The mandated treatment was 3 years, he served over 2.5 of those before getting kicked out for what looks like fairly minor violations. He joined another program and is still serving. FWIW
Skipping meetings and taking chances with the conditions of the plea agreement demonstrates a lack of remorse. He got off light to start with and didn't take the treatment seriously. It raises questions about his commitment to rehabilitate.
I think the original judge and prosecutors made a bad deal with the guy. Blame them. At this point, the judge made a reasonable decision. I read somewhere that he's really thrown the book at rapists in other situations where he was the guy presiding over the case.
Certainly not conclusive, but here's some input more valid than any of our opinions: http://xfinity.comcast.net/articles/news-general/20130829/US--Teacher.Rape.Case/ Also, I think it's important to note that according to this same article, the sentence is apparently not ironclad.
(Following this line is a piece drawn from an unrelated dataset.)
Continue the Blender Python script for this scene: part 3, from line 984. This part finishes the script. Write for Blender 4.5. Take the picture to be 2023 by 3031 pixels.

Hell no. The man "groomed" and then raped a 14-year old who later committed suicide in part to his treatment of her. That's called murder. Sexual grooming, rape, murder of a 14 year old and he gets nothing for it? I think the judge's mental condition needs to be called into question, removed and a new trial with a real judge.
Sibonas or whatever his name is actually argues against this in this thread. I think the guy is possibly a pedophile. Reading his posts again, plus the stuff he's posted in the past, wow.
We have members of our society that are entrusted to take a partial parental role in our society. Clergy and educators are two of the largest groups. When they violate that covenant, they deserve a harsher punishment than others who commit the same acts but aren't given that trust. Instead, the Catholic Church moves priests to different parishes and teacher unions defend these pieces of excrement. It's a world gone mad. The only way to weed these maggots out is to put them prison for life. If it happens enough times, perhaps others won't commit the same acts.
16 I think the term is confusing, though. By "consent" I meant that he didn't commit a forcible / physical / brutal sort of rape. For months she made time to be with him, so it wasn't against her will.
But the whole idea of these laws is that it doesn't matter if she is willing or not, she does not posses the mental faculties or the emotional stability to "consent". We try to protect the weak in our society, and those that are supremely manipulable are weak. We have laws that keep hucksters from cheating the elderly, and we have laws keeping creeps away from those below the age of consent.
I guess I'm just saying that by the law she's unable to consent at 14 ... so the judge's comments about her "being older than her chronological age" or "in control" don't really hold water from a legal perspective.
All that is fine. It should have been brought up at his trial. But he didn't have a trial because a previous judge accepted a deal between him and the prosecutors. The guy didn't get 30 days for rape, he got 30 days for violating the terms of his bargain.
True. It clearly factored into the deal the prosecutors made with him. It also factors into whether the guy is a threat to abduct and beat and rape someone.